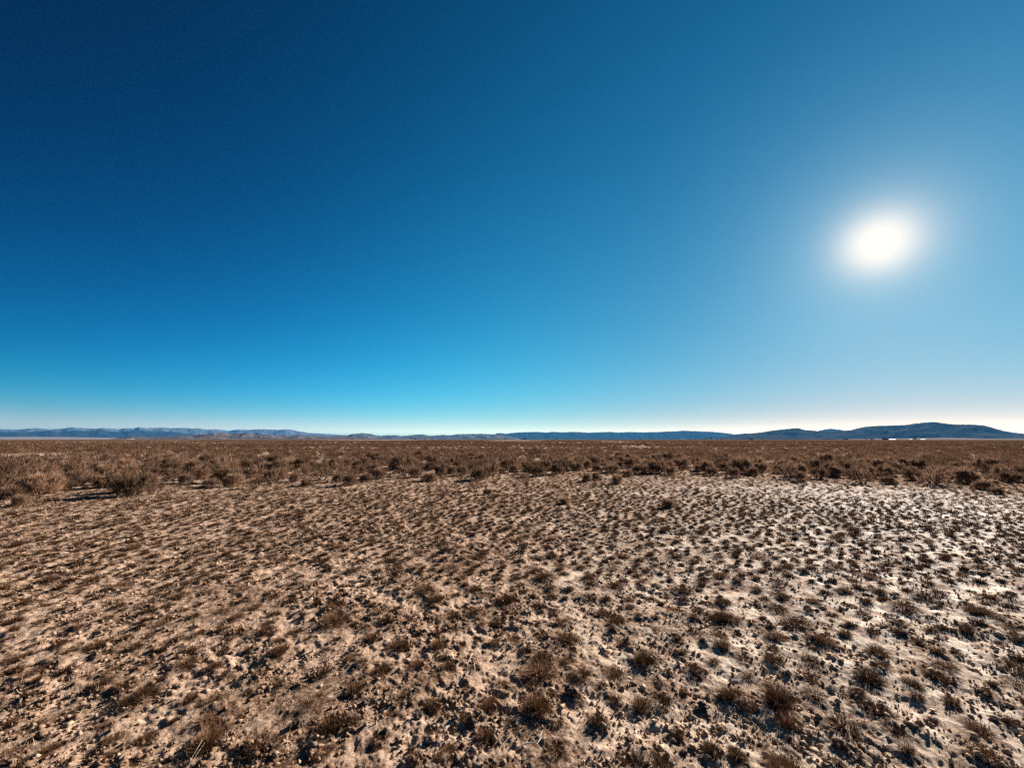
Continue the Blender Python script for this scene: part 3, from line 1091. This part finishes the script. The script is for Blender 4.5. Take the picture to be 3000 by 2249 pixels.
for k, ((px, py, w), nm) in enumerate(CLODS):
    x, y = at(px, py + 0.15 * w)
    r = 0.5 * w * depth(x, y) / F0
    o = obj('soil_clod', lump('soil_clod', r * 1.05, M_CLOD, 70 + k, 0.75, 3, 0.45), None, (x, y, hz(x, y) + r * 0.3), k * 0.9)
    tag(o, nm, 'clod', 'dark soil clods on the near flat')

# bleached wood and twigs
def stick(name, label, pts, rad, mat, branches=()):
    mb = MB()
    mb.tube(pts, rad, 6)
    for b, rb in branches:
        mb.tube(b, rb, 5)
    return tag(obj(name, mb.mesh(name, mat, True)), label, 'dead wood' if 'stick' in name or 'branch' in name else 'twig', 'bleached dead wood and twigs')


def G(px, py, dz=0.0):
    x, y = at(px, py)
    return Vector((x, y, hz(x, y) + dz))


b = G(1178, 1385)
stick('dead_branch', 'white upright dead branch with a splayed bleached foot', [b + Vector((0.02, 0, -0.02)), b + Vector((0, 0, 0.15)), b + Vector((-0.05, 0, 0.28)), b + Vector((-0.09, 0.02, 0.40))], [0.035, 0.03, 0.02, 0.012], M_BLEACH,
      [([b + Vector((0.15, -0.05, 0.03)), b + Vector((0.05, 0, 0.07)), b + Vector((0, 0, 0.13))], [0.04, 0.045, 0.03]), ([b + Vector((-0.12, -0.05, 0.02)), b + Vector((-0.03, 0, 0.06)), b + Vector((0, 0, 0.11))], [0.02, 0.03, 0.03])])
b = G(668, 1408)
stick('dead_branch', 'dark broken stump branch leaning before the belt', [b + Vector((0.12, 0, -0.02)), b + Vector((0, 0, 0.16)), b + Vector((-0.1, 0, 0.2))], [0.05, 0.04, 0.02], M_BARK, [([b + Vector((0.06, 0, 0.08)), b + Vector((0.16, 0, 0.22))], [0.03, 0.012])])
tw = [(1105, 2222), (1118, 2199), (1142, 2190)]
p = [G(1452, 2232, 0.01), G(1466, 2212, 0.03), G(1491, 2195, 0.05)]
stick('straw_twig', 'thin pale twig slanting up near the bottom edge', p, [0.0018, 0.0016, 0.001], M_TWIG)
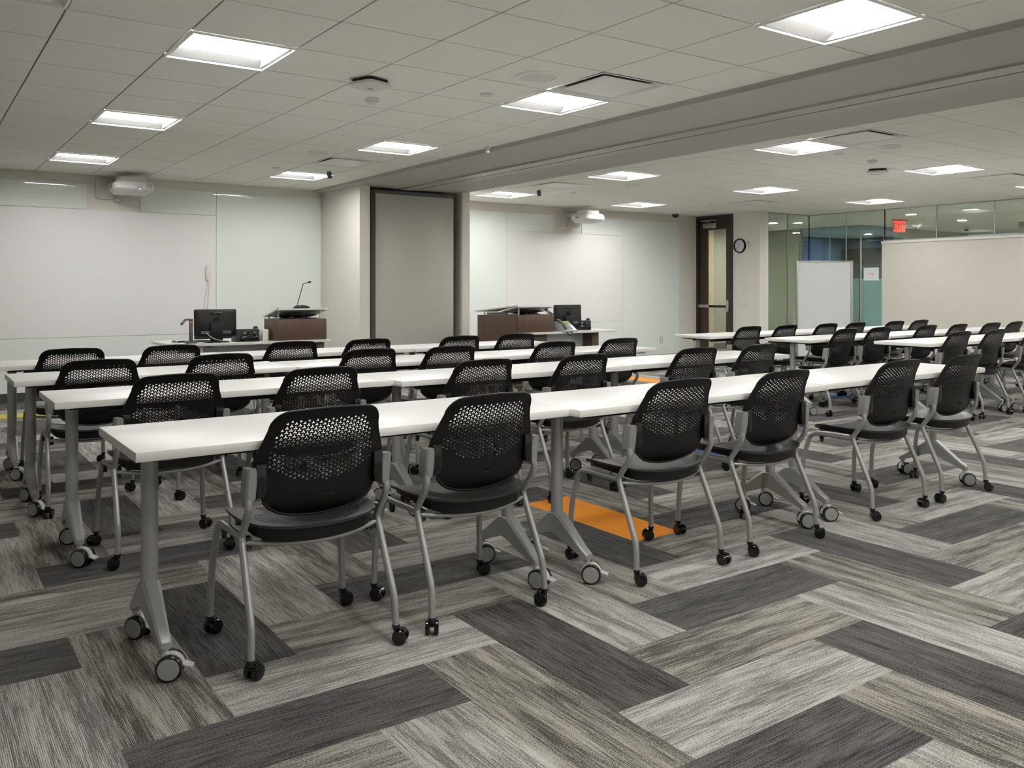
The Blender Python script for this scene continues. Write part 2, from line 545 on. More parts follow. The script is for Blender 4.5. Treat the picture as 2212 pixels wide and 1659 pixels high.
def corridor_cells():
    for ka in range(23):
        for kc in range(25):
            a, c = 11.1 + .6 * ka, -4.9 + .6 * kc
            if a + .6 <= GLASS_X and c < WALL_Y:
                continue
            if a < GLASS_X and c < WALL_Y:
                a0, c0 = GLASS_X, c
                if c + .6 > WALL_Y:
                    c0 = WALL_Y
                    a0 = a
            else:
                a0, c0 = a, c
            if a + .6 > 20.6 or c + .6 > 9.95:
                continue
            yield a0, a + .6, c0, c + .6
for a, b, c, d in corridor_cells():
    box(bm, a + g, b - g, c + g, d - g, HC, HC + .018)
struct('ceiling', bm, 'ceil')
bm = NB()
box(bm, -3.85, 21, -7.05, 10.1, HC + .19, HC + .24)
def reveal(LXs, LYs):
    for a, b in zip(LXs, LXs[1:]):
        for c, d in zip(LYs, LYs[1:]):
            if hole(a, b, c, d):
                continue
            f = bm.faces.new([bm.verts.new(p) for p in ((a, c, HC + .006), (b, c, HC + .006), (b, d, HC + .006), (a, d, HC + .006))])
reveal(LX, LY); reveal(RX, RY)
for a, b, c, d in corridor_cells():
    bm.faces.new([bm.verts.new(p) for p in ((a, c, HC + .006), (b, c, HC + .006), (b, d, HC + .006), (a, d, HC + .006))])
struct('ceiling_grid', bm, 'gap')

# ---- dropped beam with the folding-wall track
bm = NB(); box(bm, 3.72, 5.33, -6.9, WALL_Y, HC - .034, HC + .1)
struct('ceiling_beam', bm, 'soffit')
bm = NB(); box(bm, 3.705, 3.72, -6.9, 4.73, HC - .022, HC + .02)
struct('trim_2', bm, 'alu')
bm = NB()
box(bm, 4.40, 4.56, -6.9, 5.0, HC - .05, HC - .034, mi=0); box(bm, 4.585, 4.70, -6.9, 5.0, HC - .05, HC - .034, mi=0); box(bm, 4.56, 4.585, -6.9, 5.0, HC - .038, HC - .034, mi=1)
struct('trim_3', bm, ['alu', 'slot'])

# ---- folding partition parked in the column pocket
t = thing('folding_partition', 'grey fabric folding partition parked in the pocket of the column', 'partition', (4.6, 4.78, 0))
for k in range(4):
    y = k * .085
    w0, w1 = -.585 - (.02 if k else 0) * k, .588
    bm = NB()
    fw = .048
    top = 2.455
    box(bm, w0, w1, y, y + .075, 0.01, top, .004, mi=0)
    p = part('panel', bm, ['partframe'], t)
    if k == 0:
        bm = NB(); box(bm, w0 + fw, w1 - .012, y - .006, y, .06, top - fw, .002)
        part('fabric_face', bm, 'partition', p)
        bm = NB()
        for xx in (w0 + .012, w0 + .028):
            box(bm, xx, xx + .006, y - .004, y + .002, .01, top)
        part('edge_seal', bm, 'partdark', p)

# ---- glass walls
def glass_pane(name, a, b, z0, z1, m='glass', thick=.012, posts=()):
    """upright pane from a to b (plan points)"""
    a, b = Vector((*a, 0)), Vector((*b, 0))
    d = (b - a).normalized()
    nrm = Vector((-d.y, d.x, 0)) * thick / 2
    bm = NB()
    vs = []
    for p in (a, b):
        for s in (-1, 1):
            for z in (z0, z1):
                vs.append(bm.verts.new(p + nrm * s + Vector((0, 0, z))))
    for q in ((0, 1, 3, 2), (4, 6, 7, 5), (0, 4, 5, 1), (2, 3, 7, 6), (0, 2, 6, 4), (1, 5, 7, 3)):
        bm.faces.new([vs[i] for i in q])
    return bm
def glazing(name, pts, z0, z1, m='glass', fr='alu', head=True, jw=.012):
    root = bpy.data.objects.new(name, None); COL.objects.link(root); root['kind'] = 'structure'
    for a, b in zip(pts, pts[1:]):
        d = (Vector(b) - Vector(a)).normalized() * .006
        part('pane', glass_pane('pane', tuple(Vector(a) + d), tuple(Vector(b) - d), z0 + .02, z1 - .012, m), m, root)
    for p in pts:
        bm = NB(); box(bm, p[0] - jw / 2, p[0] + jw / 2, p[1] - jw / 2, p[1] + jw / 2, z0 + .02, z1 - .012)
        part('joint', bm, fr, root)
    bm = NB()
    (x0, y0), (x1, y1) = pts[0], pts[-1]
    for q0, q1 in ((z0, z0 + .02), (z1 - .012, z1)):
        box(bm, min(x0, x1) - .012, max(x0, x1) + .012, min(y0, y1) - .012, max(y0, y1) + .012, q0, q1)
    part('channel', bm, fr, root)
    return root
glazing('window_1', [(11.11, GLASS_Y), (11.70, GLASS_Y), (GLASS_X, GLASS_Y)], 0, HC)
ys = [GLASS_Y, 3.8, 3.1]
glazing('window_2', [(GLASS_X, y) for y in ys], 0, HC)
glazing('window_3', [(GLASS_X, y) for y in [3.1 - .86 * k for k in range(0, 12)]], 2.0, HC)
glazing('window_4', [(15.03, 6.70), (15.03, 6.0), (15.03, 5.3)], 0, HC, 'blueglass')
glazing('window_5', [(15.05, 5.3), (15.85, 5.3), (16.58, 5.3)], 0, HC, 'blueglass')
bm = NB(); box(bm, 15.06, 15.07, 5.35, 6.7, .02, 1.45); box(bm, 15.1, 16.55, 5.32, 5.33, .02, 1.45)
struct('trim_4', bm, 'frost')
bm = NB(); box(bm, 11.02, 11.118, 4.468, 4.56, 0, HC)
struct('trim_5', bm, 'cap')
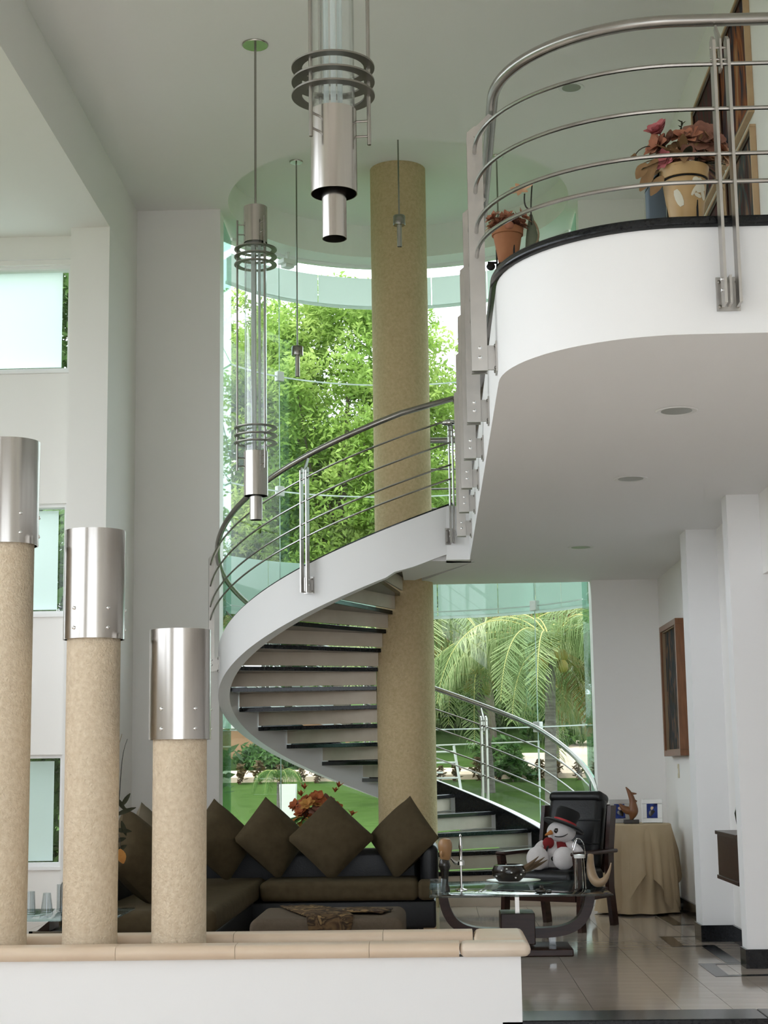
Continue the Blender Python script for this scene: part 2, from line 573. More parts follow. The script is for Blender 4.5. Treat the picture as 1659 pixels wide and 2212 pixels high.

--*--

§ What is asked
Your task is to reproduce exactly the lines from the start of the data above through the line containing "tag(o, nm, 'clod', 'dark", leaving every picture out.

§ Result for this task
Continue the Blender Python script for this scene: part 3, from line 1091. This part finishes the script. The script is for Blender 4.5. Take the picture to be 3000 by 2249 pixels.
for k, ((px, py, w), nm) in enumerate(CLODS):
    x, y = at(px, py + 0.15 * w)
    r = 0.5 * w * depth(x, y) / F0
    o = obj('soil_clod', lump('soil_clod', r * 1.05, M_CLOD, 70 + k, 0.75, 3, 0.45), None, (x, y, hz(x, y) + r * 0.3), k * 0.9)
    tag(o, nm, 'clod', 'dark soil clods on the near flat')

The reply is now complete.